I can speak to why it's so hard to get from Cisco: because it's an export-controlled product, by U.S. law. So when someone gets it from the Cisco website, they have to attest that they're not going to export it, and that attestation has to have valid user contact information associated with it, hence the need to have a support contract.

And all this means that, by the letter of the law, the links above providing the client to people who are unaffiliated with UCLA are just a setup to get the UCLA sysadmin in a boatload of trouble if some federal person decides to look for a test case for the export law; UCLA isn't doing anything to ensure that the client isn't downloaded by people who the U.S. State Department has decided shouldn't be allowed access to it.

(All this isn't to say that I agree with the export laws, but to explain why Cisco does what they need to do to adhere to them.)
posted by delfuego at 4:23 PM on May 18, 2005


Amberglow, the Cisco client supports certain features that the built-in one doesn't.

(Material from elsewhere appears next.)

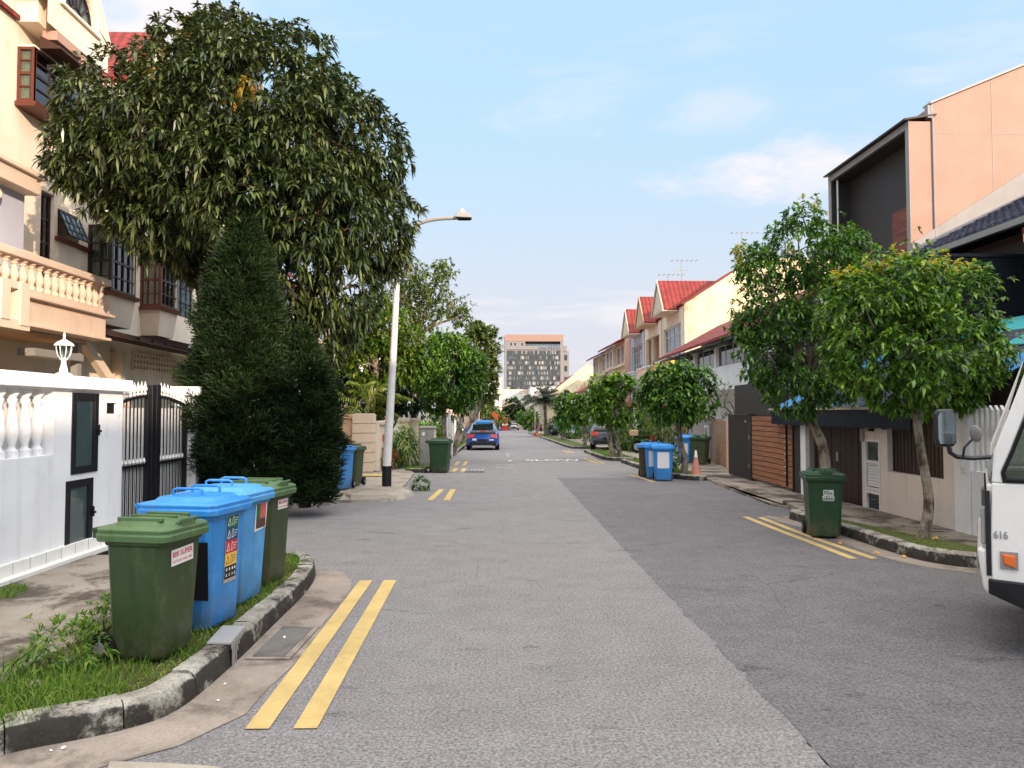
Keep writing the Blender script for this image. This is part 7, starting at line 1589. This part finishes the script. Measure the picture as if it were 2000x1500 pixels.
cx = at(943, 880, 40.6); car('bright blue taxi with roof sign parked at the left kerb', (cx.x, 42.3, gz(42)), 0, 'car_blue', PRIUS, (2, 5), (2, 8), (6, 8), True)
car('dark grey car parked off the road behind the twin trunk tree', (6.25, 41.2, gz(41) + .06), -9, 'car_grey', SUVP, (2, 4), (3, 8), (6, 8))
car('small white car driving or parked far down the street', (3.25, 135, gz(135)), 0, 'car_white', SUVP, (2, 4), (3, 8), (6, 8))
car('black car parked beyond the blue taxi on the left', (-.75, 72, gz(72)), 0, 'car_black', SUVP, (2, 4), (3, 8), (6, 8))
car('white car partly hidden beyond the blue taxi', (-3.4, 62, gz(62)), 0, 'car_white', PRIUS, (2, 5), (2, 8), (6, 8))
car('dark car in the shade at the far right kerb', (6.4, 118, gz(118)), 0, 'car_black', PRIUS, (2, 5), (2, 8), (6, 8))
# red and white roadwork barrier far away
t = thing('barrier', 'red barrier in front of a pale lorry at the far end of the street', 'barrier', (1.6, 128, gz(128))); MB().box(-.5, .5, -.1, .1, .3, 2.2).box(-.7, .7, -.15, .15, 0, .3).build('panel', M['tail'], t, bevel=.04); MB().box(-.52, .52, -.105, .105, .9, 1.2).build('stripe', M['sticker'], t)
t = thing('lorry', 'pale box lorry at the very end of the street left of the white car', 'lorry', (1.4, 142, gz(142))); MB().box(-1.2, 1.2, 0, 5, .9, 3.4).build('cargo_box', M['white'], t, bevel=.05); MB().box(-1.1, 1.1, 5.1, 6.8, .6, 2.5).build('cab', M['car_white'], t, bevel=.1)
for sx in (-.9, .9): 
    for y in (1, 5.8): MB().lathe([(.4, -.15), (.4, .15)], (sx, y, .4), 16, 'x').build('wheel', M['rubber'], t)
# bicycle leaning by the garden on the right
def ring3(c, r, w, n=22): return MB().tube([(c[0] + r*math.cos(2*math.pi*i/n), c[1], c[2] + r*math.sin(2*math.pi*i/n)) for i in range(n+1)], w, 6, False)
t = thing('motorcycle', 'dark motorcycle parked in the driveway right of the dark car', 'motorcycle', (7.3, 35.2, gz(35) + .06), None, R(12))
for x in (-.62, .62):
    w_ = ring3((x, 0, .30), .25, .055).build('wheel', M['rubber'], t); MB().lathe([(.17, -.02), (.17, .02)], (x, 0, .30), 14, 'y').build('rim', M['steel'], w_)
MB().tube([(-.62, 0, .3), (-.2, 0, .42), (.2, 0, .55), (.48, 0, .78), (.62, 0, .3)], .05, 8).box(-.25, .2, -.12, .12, .28, .5).build('frame', M['car_black'], t)
MB().box(-.75, 0, -.13, .13, .70, .80).build('seat', M['rubber'], t, bevel=.04); MB().box(0.0, .34, -.14, .14, .55, .82).build('tank', M['tail'], t, bevel=.06); MB().tube([(.42, -.32, 1.0), (.45, 0, .95), (.42, .32, 1.0)], .02, 6).build('handlebar', M['steel'], t); MB().lathe([(.08, -.04), (.09, .05)], (.56, 0, .82), 12, 'x').build('headlight', M['sticker'], t)
MB().box(-.95, -.62, -.16, .16, .82, 1.08).build('top_box', M['tan'], t, bevel=.03)

# ------------------------------------------------------------------ white lorry cab at the right edge (front = local +Y, near side = local -X)
ang = math.atan2(.83, .55)
fwd = Vector((-math.sin(ang), math.cos(ang), 0)); lft = Vector((-math.cos(ang), -math.sin(ang), 0))
org = Vector((3.64, 5.42, 0)) - lft * .96
tr = thing('lorry', 'white lorry cab with black mirror arm and orange side lamp entering from the right', 'lorry', tuple(org), None, ang)
HW = .96
def yz(side_x, pts, th): return MB().prism(pts, 'x', side_x, side_x + th)
# lower shell and roof
for sx, th in ((-HW, .05), (HW-.05, .05)):
    mb = MB()
    mb.prism([(-.0, .56), (.0, .90), (-.015, 1.28), (-1.72, 1.28), (-1.72, .56), (-.98, .56), (-.98, .62), (-.92, .82), (-.78, .95), (-.5, .95), (-.34, .82), (-.28, .62), (-.28, .56)], 'x', sx, sx+th)     # door skin with wheel arch
    mb.prism([(-.015, 1.281), (-.03, 1.5), (-.30, 2.28), (-.40, 2.28), (-.13, 1.5), (-.075, 1.36), (-.085, 1.281)], 'x', sx, sx+th)   # front pillar
    mb.prism([(-.30, 2.281), (-.42, 2.38), (-1.72, 2.38), (-1.72, 2.17), (-1.0, 2.17), (-.38, 2.17), (-.36, 2.22)], 'x', sx, sx+th); mb.prism([(-1.15, 1.281), (-1.15, 2.169), (-1.72, 2.169), (-1.72, 1.281)], 'x', sx, sx+th)
    mb.build('side_panel', M['truck_white'], tr, bevel=.012)
    MB().prism([(-.09, 1.30), (-.085, 1.36), (-.14, 1.5), (-.375, 2.165), (-1.145, 2.165), (-1.145, 1.30)], 'x', sx + (.012 if sx < 0 else .03), sx + (.018 if sx < 0 else .036)).build('side_window', M['clear'], tr)
    sl = MB(); g = [(-.10, 1.305), (-.088, 1.36), (-.142, 1.5), (-.378, 2.16), (-1.14, 2.16), (-1.14, 1.305), (-.10, 1.305)]; x = sx - .004 if sx < 0 else sx + th + .004
    sl.tube([(x, a, b) for a, b in g], .014, 6); sl.build('window_seal', M['rubber'], tr)
MB().box(-HW+.05, HW-.05, -1.72, -.42, 2.33, 2.40).box(-HW+.05, HW-.05, -1.74, -1.70, .56, 2.33).build('roof', M['truck_white'], tr, bevel=.02)
fp = MB(); fp.hexa([(-HW+.03, -.02, .56), (HW-.03, -.02, .56), (HW-.03, -.06, .56), (-HW+.03, -.06, .56)], [(-HW+.03, .02, 1.27), (HW-.03, .02, 1.27), (HW-.03, -.03, 1.27), (-HW+.03, -.03, 1.27)]); fp.build('front_panel', M['truck_white'], tr, bevel=.03)
MB().hexa([(-HW+.07, .005, 1.29), (HW-.07, .005, 1.29), (HW-.07, -.02, 1.29), (-HW+.07, -.02, 1.29)], [(-HW+.07, -.30, 2.27), (HW-.07, -.30, 2.27), (HW-.07, -.33, 2.27), (-HW+.07, -.33, 2.27)]).build('windscreen', M['clear'], tr)
MB().box(-HW+.06, HW-.06, -.5, -.06, 1.0, 1.26).build('dashboard', M['car_black'], tr, bevel=.03)
sw = ring3((0, 0, 0), .21, .018); sw.xform(Matrix.Translation((-.42, -.40, 1.40)) @ Matrix.Rotation(R(-28), 4, 'X')); sw.build('steering_wheel', M['rubber'], tr)
for sx in (-.45, .45): MB().box(sx-.26, sx+.26, -1.35, -.85, .95, 1.12).box(sx-.24, sx+.24, -1.5, -1.35, 1.1, 1.85).build('seat', M['charcoal'], tr, bevel=.05)
MB().hexa([(-HW+.02, .05, .48), (HW-.02, .05, .48), (HW-.0, -.05, .42), (-HW+.0, -.05, .42)], [(-HW+.02, .09, .80), (HW-.02, .09, .80), (HW, .021, .80), (-HW, .021, .80)]).build('bumper', M['truck_white'], tr, bevel=.03)
MB().hexa([(-HW-.02, .02, .47), (-HW+.2, .02, .47), (-HW+.2, -.25, .36), (-HW-.02, -.25, .36)], [(-HW-.03, .02, .58), (-HW+.2, .02, .58), (-HW+.2, -.30, .57), (-HW-.03, -.30, .57)]).build('bumper_corner', M['car_black'], tr, bevel=.012); MB().hexa([(HW-.2, .02, .47), (HW+.02, .02, .47), (HW+.02, -.25, .36), (HW-.2, -.25, .36)], [(HW-.2, .02, .58), (HW+.03, .02, .58), (HW+.03, -.30, .57), (HW-.2, -.30, .57)]).build('bumper_corner', M['car_black'], tr, bevel=.012)
MB().box(-HW-.006, -HW+.03, -.001, .03, .60, 1.22).box(HW-.03, HW+.006, -.001, .03, .60, 1.22).build('seam_strip', M['car_black'], tr)
MB().box(-HW+.0, -HW+.10, .025, .06, .82, 1.10).build('corner_vent', M['grey_paint'], tr, bevel=.015); MB().box(HW-.1, HW, .025, .06, .82, 1.10).build('corner_vent', M['grey_paint'], tr, bevel=.015)
MB().box(-.7, .7, .018, .05, .84, 1.08).build('grille', M['car_black'], tr)
for sx in (-.66, .66): MB().box(sx-.2, sx+.2, .080, .092, .56, .74).build('headlight', M['mirror'], tr, bevel=.02)
MB().hexa([(-HW-.035, -.15, .675), (-HW, -.15, .67), (-HW, -.07, .69), (-HW-.03, -.08, .70)], [(-HW-.03, -.15, .755), (-HW, -.15, .765), (-HW, -.06, .775), (-HW-.025, -.075, .765)]).build('side_lamp', M['amber'], tr, bevel=.006)
MB().box(-HW-.012, -HW, -.165, -.055, .660, .785).build('lamp_base', M['grey_paint'], tr)
text_obj('616', .075, 'badge', M['grey_paint'], tr, frame((-HW-.002, -.062, .90), (0, -1, 0), (0, 0, 1)), .003, .8, bold=.002)
MB().tube([(-HW-.03, -1.0, 1.05), (-HW-.05, -1.02, 1.05), (-HW-.05, -1.2, 1.05), (-HW-.03, -1.22, 1.05)], .014, 6).build('door_handle', M['car_black'], tr)
MB().box(-HW-.002, -HW+.001, -1.16, -1.15, .6, 2.3).build('door_gap', M['car_black'], tr)
# mirror arm, main mirror and small round one
arm = MB().tube([(-HW+.0, -.01, 1.47), (-HW-.06, .10, 1.46), (-HW-.11, .20, 1.47), (-HW-.13, .24, 1.50), (-HW-.13, .26, 1.60)], .017, 8).build('mirror_arm', M['car_black'], tr, smooth=True)
mc = Vector((-HW-.13, .26, 1.68)); mb = MB(); prof = [(-.085, -.16), (-.10, -.10), (-.10, .12), (-.08, .165), (.06, .165), (.085, .13), (.085, -.12), (.06, -.16)]
MT = Matrix.Translation(mc) @ Matrix.Rotation(R(-62), 4, 'Z') @ Matrix.Diagonal((.82, .82, .86, 1)) @ Matrix.Translation(-mc)
mb.prism([(mc.x + a, mc.z + b) for a, b in prof], 'y', mc.y - .02, mc.y + .05); mb.xform(MT).build('mirror_housing', M['car_black'], arm, bevel=.02)
MB().prism([(mc.x + a*.82, mc.z + b*.84) for a, b in prof], 'y', mc.y - .026, mc.y - .021).xform(MT).build('mirror_glass', M['mirror'], arm)
MB().tube([(-HW-.10, .16, 1.47), (-HW-.11, .15, 1.54), (-HW-.09, .10, 1.60)], .010, 6).build('small_bracket', M['car_black'], arm)
sm = MB().lathe([(.02, -.02), (.055, -.015), (.075, 0), (.07, .012)], n=16).xform(Matrix.Translation((-HW-.08, .08, 1.64)) @ Matrix.Rotation(R(55), 4, 'Y') @ Matrix.Rotation(R(30), 4, 'X') @ Matrix.Diagonal((1, .6, 1, 1))).build('small_mirror', M['grey_paint'], arm, smooth=True)
for sx in (-HW+.14, HW-.14):
    for y in (-.63, -3.6):
        wh = MB().lathe([(.22, -.11), (.34, -.12), (.38, -.08), (.38, .08), (.34, .12), (.22, .11)], (sx, y, .38), 24, 'x').build('wheel', M['rubber'], tr, smooth=True); MB().lathe([(.22, -.10), (.22, .10)], (sx, y, .38), 16, 'x').build('rim', M['steel'], wh)
MB().box(-.4, -.3, -5.4, -.6, .5, .68).box(.3, .4, -5.4, -.6, .5, .68).box(-.4, .4, -.2, -.1, .45, .56).build('chassis', M['car_black'], tr)
MB().box(-1.0, 1.0, -5.4, -1.9, .85, 2.6).build('cargo_box', M['truck_white'], tr, bevel=.02)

Note that you can configure most any Cisco VPN to accept a connection via PPTP in a manner that is compatible with Apple's OS X VPN client, but you lose some Cisco-specific things on the VPN side. Thus, out-of-the-box, most Cisco VPN servers only support the Cisco client, and if the admin wants to make the VPN accessible to non-Cisco clients, then he or she has to make the config changes to make that so.
posted by delfuego at 4:27 PM on May 18, 2005


Its mentioned almost parenthetically, but this 10.4 Cisco client will not work with multi-processor systems.
posted by vacapinta at 4:36 PM on May 18, 2005


Response by poster: kindall, my employer states they still need to "test" OS X 10.4. They also state the VPN client for 10.4 is not yet available. My employer is by no means small, and they *do* support macs.
posted by cahlers at 4:39 PM on May 18, 2005


oh--thanks. (My office had me upgrade to 10.3 at home last year so that i could use the built-in VPN--i guess they don't use Cisco servers)
posted by amberglow at 5:03 PM on May 18, 2005


Y'all aren't thinking like a typical Cisco customer. See, it doesn't matter much that you can't easily get Cisco's VPN client yourself, because you shouldn't be installing things on your computer yourself. When your IT guy comes to install 10.4, which will be in 3-6 months after it has demonstrated its stability (and after its cost has been justified to the bean counters and the support desk trained on it), he will also install a VPN client that works. In the meantime, you won't upgrade the OS yourself, because if you do, you won't be able to get the VPN to work, so he doesn't have to worry about you jumping the gun on your own. In other words, the situation is win-win for your company's IT staff.
posted by kindall at 10:40 PM on May 18, 2005


And I should add that if you're not a big enough company that this kind of process makes sense, you probably shouldn't buy enterprise hardware. In fact, back when I worked for a small company it was like pulling teeth to get a Cisco router because we only needed one and their sales reps weren't going to return our calls for that.